Avant de monter sur la scène du Lincoln Center , Miles a une grande annonce à faire à ses musiciens.

« Messieurs , ce soir nous sommes bénévoles. Les bénéfices engendrés par notre concert seront intégralement reversés à une association qui milite en faveur du droit de vote des noirs dans les Etats du Sud. » 

L’annonce assomme ses musiciens , et Herbie Hancock est le premier à réagir.

-          Tu veux dire que tu as promis que tous les bénéfices iraient à ces clowns ?

-          Oui.

-          Mais tu es malade ! Alors qu’on commençait tout juste à se faire de l’argent ! Et puis c’est quoi cette connerie de « droit de vote des noirs dans les états du sud » ? Tu crois franchement que quand des connards racistes pendent des noirs aux arbres leurs premiers soucis c’est le droit de vote ? Tu aurais au moins pu nous en parler, on aurait pu te dire que ces malheureux se foutent de voter pour des politiciens blancs qui préfèrent laisser les choses telles qu’elles sont.                                                                     

Si Miles n’a pas fait ce geste uniquement par conviction, il est amusé par ce discours qui consiste à dire que le vote n’aidera pas à combattre le racisme. Ceux qui disent ça sont tellement aveuglés par leur mépris des blancs, qu’ils ne comprennent pas ce qu’est un politicien.
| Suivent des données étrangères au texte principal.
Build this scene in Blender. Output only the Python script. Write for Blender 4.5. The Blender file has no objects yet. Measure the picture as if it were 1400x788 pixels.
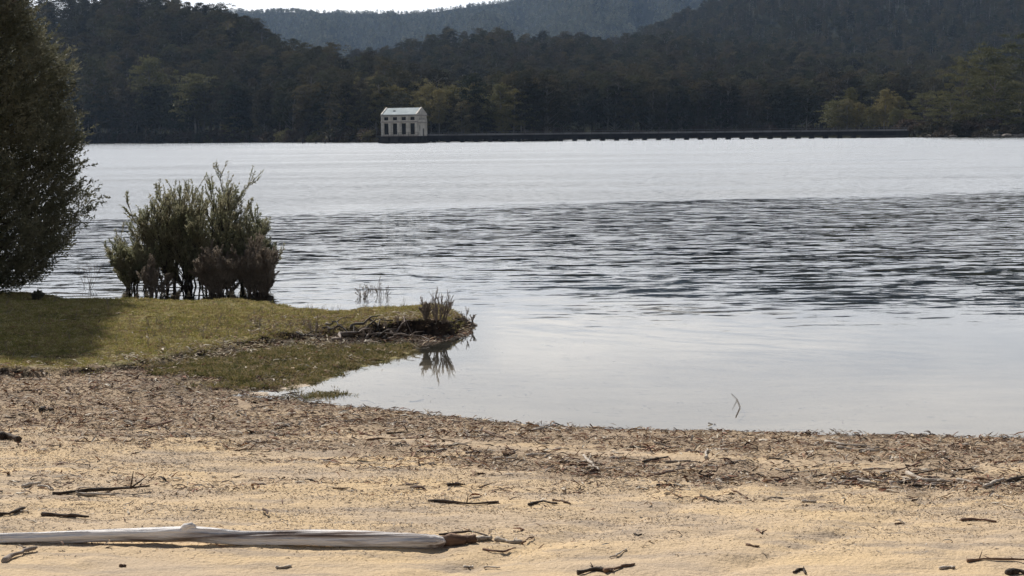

Donner le droit de vote aux noirs dans les Etat les plus racistes, c’est créer une manne électorale sur laquelle les politiciens ne pourront que se jeter. En devenant un électorat, ces hommes acquièrent un moyen de pression que les dirigeants ne pourront ignorer. Mais Miles ne souhaite pas argumenter, il a justement annoncé la nouvelle au dernier moment pour éviter ce genre de débats , et l’organisateur vient déjà le chercher.
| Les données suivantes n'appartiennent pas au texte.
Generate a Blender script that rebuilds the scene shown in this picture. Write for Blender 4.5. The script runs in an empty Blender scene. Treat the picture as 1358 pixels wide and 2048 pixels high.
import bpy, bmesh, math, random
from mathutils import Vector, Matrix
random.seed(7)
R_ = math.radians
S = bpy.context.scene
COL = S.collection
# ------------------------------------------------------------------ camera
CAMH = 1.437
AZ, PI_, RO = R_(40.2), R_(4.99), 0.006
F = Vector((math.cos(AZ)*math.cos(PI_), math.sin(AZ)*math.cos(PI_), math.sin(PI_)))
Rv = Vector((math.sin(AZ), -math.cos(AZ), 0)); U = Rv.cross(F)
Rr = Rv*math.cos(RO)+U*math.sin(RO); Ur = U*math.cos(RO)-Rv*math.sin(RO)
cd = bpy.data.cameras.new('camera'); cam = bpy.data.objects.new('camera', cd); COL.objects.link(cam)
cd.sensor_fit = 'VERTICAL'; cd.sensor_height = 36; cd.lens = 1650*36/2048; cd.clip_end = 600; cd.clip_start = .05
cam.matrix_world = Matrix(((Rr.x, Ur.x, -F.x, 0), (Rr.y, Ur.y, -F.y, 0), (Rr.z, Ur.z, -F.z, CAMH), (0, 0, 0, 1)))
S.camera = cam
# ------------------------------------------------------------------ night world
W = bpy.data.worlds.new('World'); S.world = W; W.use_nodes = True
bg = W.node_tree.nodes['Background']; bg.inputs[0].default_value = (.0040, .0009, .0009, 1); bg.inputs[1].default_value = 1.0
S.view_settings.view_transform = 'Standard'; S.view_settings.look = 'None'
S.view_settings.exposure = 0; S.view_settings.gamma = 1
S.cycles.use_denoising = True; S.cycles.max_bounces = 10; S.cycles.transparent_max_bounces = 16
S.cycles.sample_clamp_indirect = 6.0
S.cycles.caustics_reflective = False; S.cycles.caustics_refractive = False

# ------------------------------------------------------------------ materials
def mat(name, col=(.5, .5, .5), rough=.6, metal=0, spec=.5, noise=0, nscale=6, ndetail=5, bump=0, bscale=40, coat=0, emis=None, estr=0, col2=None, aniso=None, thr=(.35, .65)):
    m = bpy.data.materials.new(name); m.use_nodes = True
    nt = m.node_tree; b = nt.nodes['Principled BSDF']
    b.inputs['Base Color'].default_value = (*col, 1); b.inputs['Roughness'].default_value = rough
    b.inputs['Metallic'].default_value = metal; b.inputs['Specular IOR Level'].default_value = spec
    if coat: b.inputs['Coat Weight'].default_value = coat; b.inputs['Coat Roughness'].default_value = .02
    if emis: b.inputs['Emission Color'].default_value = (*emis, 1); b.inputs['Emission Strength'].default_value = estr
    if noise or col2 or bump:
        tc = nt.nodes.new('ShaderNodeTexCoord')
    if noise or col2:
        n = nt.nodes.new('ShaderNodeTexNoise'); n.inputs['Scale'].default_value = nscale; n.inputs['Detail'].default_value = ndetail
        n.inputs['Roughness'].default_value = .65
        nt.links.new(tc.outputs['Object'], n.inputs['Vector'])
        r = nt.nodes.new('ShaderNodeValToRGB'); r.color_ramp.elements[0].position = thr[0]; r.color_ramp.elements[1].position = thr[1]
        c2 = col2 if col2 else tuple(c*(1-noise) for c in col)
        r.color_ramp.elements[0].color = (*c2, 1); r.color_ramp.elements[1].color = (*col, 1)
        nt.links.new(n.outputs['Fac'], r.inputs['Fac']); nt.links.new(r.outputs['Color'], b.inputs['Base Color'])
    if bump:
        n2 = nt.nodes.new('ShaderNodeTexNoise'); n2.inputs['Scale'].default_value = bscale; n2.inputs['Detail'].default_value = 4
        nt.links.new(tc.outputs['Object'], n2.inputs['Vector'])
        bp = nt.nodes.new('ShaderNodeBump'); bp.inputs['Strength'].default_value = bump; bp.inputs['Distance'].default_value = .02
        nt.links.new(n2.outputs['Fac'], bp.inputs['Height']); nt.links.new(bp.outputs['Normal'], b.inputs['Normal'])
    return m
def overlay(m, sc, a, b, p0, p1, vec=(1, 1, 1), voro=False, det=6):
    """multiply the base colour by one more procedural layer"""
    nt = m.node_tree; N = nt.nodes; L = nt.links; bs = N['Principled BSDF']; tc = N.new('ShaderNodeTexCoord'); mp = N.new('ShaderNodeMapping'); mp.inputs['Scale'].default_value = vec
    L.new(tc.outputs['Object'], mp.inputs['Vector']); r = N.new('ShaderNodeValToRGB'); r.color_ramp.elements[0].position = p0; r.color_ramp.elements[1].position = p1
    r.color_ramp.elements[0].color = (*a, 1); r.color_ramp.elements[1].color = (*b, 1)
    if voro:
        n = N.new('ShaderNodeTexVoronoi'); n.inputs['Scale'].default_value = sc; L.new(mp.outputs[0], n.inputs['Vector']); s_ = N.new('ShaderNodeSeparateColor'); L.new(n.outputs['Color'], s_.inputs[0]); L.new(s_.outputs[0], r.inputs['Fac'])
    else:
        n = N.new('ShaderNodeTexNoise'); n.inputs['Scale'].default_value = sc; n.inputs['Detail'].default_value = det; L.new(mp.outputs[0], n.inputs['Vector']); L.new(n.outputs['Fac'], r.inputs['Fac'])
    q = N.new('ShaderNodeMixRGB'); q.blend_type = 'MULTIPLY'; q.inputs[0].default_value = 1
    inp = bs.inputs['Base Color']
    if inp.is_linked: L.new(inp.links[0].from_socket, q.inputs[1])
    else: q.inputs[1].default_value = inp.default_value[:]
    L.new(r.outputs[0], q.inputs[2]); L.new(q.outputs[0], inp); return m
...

Il se contente donc de dire «  Si cela ne vous plais pas vous pouvez partir ». Sans surprise, la conscience professionnelle de son quintet le pousse à prendre place derrière son leader . La prestation démarre par « my funny valentine » qui est avec Stella le point d’orgue de cette soirée. L’harmonie fait avancer la mélodie comme un homme marchand sur des œufs, les musiciens semblent retenir une colère qui menace de tout détruire. La tension entre les musiciens ne s’est pas arrêtée aux portes de la scène, elle accentue la puissance émotionnelle d’un concert uniquement composé de ballades.
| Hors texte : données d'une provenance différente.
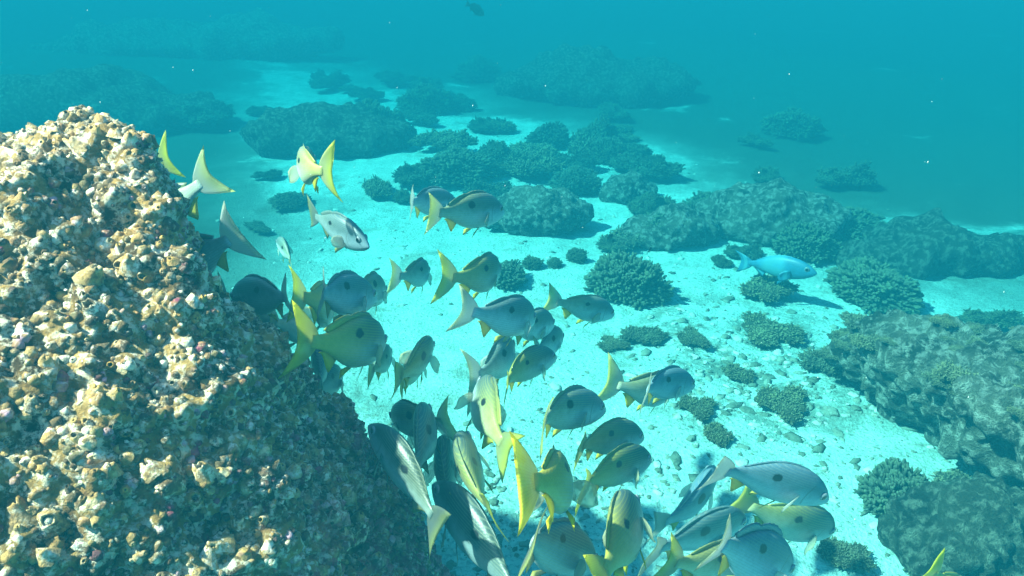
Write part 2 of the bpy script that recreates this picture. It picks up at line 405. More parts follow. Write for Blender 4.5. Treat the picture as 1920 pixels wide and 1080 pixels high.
mound(90, 262, 640, 110, 'long dark reef ridge fading into blue haze behind the barnacle rock', 'reef_dark', 15, .1, .12, 2.2, 'reef_ridge', .035, .4)
mound(610, 300, 330, 95, 'wide dark reef mound in haze above the upward facing yellow tail', 'reef_dark', 16, .1, .14)
mound(1770, 480, 420, 75, 'dark low reef bank fading out at the right edge', 'reef_dark', 17, -.1, .14, 2.4, 'reef_ridge', .04, .4)
mound(1130, 190, 420, 90, 'faint wide mound dissolving in the blue distance at top centre', 'reef_dark', 18, 0, .14)
mound(340, 120, 600, 60, 'faint far reef crest at the upper left, almost lost in haze', 'reef', 19, 0, .12, 2.2, 'reef_ridge', .04, .4)
boulder('reef_boulder', ellip((*[*on_ground(1800, 1045)][:2], .06), .24, .18, .15, 44, 21, .4), 0, 'dark weedy rock in the lower right corner beneath the boulder', 'reef_dark', .06, 7.0, .012, 5)

# ---------------------------------------------------------------- corals
def coral_mesh(name, n, R0, squash, fl, fr, seed, droop=.0):
    rng = random.Random(seed); V = []; F = []; T = []
    bm = bmesh.new(); bmesh.ops.create_icosphere(bm, subdivisions=3, radius=1)
    lump = lambda d: 1 + (.5+droop*.6)*noise.noise(d*1.7+Vector((seed, 0, 0))) + (.16+droop*.5)*noise.noise(d*4+Vector((0, seed, 0)))
    for v in bm.verts:
        d = v.co.normalized(); V.append(Vector((d.x, d.y, max(-.3, d.z*squash)))*R0*.74*lump(d)); T.append(.0)
    for f in bm.faces: F.append(tuple(v.index for v in f.verts))
    bm.free()
    for i in range(n):
        z = 1-1.22*(i+rng.random())/n; a = i*2.39996+rng.uniform(-.3, .3); r = math.sqrt(max(0, 1-z*z))
        d = Vector((r*math.cos(a), r*math.sin(a), z)); L = lump(d)
        b = Vector((d.x, d.y, d.z*squash))*R0*.66*L
        dr = (d + Vector((rng.uniform(-.5, .5), rng.uniform(-.5, .5), rng.uniform(-.1, .55)))).normalized()
        dr2 = (dr + Vector((rng.uniform(-.5, .5), rng.uniform(-.5, .5), rng.uniform(-.3, .3)))).normalized()
        l = fl*R0*rng.uniform(.6, 1.35); w = fr*R0*rng.uniform(.75, 1.3)
        for sub in range(2):
            e = dr if sub == 0 else dr2; st = b if sub == 0 else b+dr*l*.45
            k = len(V); q = e.to_track_quat('Z', 'Y').to_matrix(); ll = l*(1 if sub == 0 else .55); seg = 5
            for hh, ww, tt in ((0, 1.0, .0), (.55, .85, .45), (.88, 1.0, .85)):
                for j in range(seg):
                    an = 2*math.pi*j/seg; V.append(st + q @ Vector((w*ww*math.cos(an), w*ww*math.sin(an), hh*ll))); T.append(tt)
            V.append(st+e*ll*1.02); T.append(1.0)
            for s in range(2):
                for j in range(seg):
                    x = k+s*seg+j; y = k+s*seg+(j+1) % seg; F.append((x, y, y+seg, x+seg))
            for j in range(seg): F.append((k+2*seg+j, k+2*seg+(j+1) % seg, k+3*seg))
    me = mesh(name, V, F); a = me.attributes.new('tip', 'FLOAT', 'POINT'); a.data.foreach_set('value', T); return me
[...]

C’est exactement le résultat que Miles cherchait à atteindre en contrariant ses musiciens, leur frustration se ressent dans leurs jeux tendus. Toujours aussi brillant , Tony William semble retenir son envie de réduire les harmonies en miette, et cette frappe sèche donne plus de reliefs aux slows envoûtants. La batterie et la basse tricotent un swing rageur, presque Mingussien dans sa violence larvée.

Le piano d’Herbie Hancock a alors la charge d’apaiser les esprits, ses notes ne sautillent plus, elles chantent. On pourrait encore écrire des pages sur ce duo William/ Hancock , qui est aussi brillant quand il se complète que lorsqu’il s’oppose. La violence larvée des martèlements de Williams incite parfois Miles à hausser le ton de ses chorus , tout en gardant la même finesse mélodique. Le batteur n’a pas besoin de baisser le ton pour ne pas troubler l’harmonie, il construit le pilier sur lequel elle s’épanouit.

Miles a accordé son quintet comme un grandiose instrument, la frustration est le diapason qui a permis à chacun de trouver la sonorité qu’il voulait développer. Les musiciens sont sur la brèche, leur colère déteint sur le jeu comme un souffre dont il faut limiter la propagation. Ce souffre donne à ses mélodies la beauté fragile d’un oiseau pris dans le viseur du chasseur , on sent que ce petit battement sensible pourrait s’emballer d’un instant à l’autre.

Le spectateur est ainsi , lui aussi maintenu au cœur d’une tension merveilleuse , comme étonné que la beauté de ces ballades ne finisse pas par être brisée.